Culture predicted whether a lawyer stayed at their firm. Of everything we measured, the conditions a firm sets, whether a lawyer felt safe to raise a problem, whether their supervisor genuinely backed them, whether support for a life outside work was real rather than written, were the factors most closely tied to whether they remained. And the behaviour that precedes a resignation showed up in the readings well before the letter did. Job-search activity is a leading indicator of departure, surfacing months before anyone formally resigns, and it varied sharply with the culture lawyers were in. A firm that measures this does not wait to be surprised. It watches the indicator move and acts while acting is still possible.
Wellbeing predicted something of greater consequence: whether a lawyer stayed in the profession at all. Here the measuring exposed a deficit firms rarely quantified. Fewer than half of lawyers rated their physical health positively. One in five met the criteria for severe anxiety, and close to one in ten for severe depression. These are not soft impressions. They are the kind of figures a firm would treat as an emergency on a financial dashboard, and the kind that never reach one, because no dashboard is pointed at them. Mental health was the strongest single signal of weakening attachment to the profession, which means the information that forecasts a lawyer's deepest exit existed in numbers, long before the decision was visible to a partner's eye..
Then the two halves connected, and the connection is why measuring only one would mislead. The pattern in the data is consistent with poor culture wearing down wellbeing slowly, over months and years, until a lawyer who once only wanted a better firm no longer wants the law. We are careful here: this pathway is inferred from associations and interviews, not proven by tracking lawyers over time. But if it holds, culture is the early reading and wellbeing the late one of a single process. A firm measuring culture alone sees the warning and misses the damage. A firm measuring wellbeing alone sees the damage and misses the warning that could have prevented it. Measuring both is how a firm catches the problem at the stage where it is still cheap to fix.
Measurement also located the loss, which is what makes it usable rather than merely alarming. Once we broke the readings down, the way a firm already breaks down profit by partner and practice area, the picture sharpened. Organisational commitment ran at 3.20 in small firms and fell to 2.68 in large ones, a cultural gradient, not a structural one, since the legal form of the practice made no difference at all. Junior lawyers ran a job search at 5.30 activities against seniors' 2.10 on a 10-point scale. Lawyers in Singapore practices reported financial wellbeing of 3.16 against 3.44 elsewhere. None of this survives in a firm-wide average. All of it appears the moment you measure on purpose and disaggregate, telling a firm not just that it has a problem but where, among whom, and under which conditions, which is the difference between buying a programme and fixing a cause.

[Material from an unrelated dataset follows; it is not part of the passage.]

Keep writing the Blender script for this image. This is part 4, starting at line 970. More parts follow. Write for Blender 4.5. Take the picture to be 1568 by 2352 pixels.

Now set two firms side by side. Both watch their money with the same precision: hours to the tenth, profit by partner, realisation against last quarter. One of them watches its culture and its people the same way, on a schedule, with instruments, broken out by team and supervisor, reviewed in the meetings where the financials are. The other relies on a sense that someone "seems a bit stretched lately." When incivility climbs on one team, the first firm sees it the term it happens, and sees the wellbeing readings begin to slip behind it, and acts before the search activity starts. The second firm sees nothing until the resignations arrive eighteen months later, "out of nowhere," carrying off expertise that took at least four years to build. Over a decade the first firm compounds its talent. The second pays, again and again, to rebuild it.
That is the edge, and it is durable precisely because so few firms hold it. The profession has spent decades perfecting the measurement of money and leaving the measurement of culture and people to instinct, so the firm that closes that gap is not meeting a standard but setting one. It anticipates the departures its competitors only react to. It can show its best lawyers, and the ones it is recruiting, that culture and wellbeing are governed rather than gestured at. And it builds, year on year, the only asset a professional firm truly sells: people who stayed long enough to become formidable.
We measured an entire profession to show what its readings contain. A single firm can measure itself the same way, with the same instruments, on the same cadence it already gives its finances. The numbers are not exotic, and the data already lives inside the firm, in its culture and its people, waiting to be read. The only thing separating the firm that sees its losses coming from the firm that is blindsided by them is the decision to measure both. The first will keep its best lawyers. The second will keep funding the search for their replacements.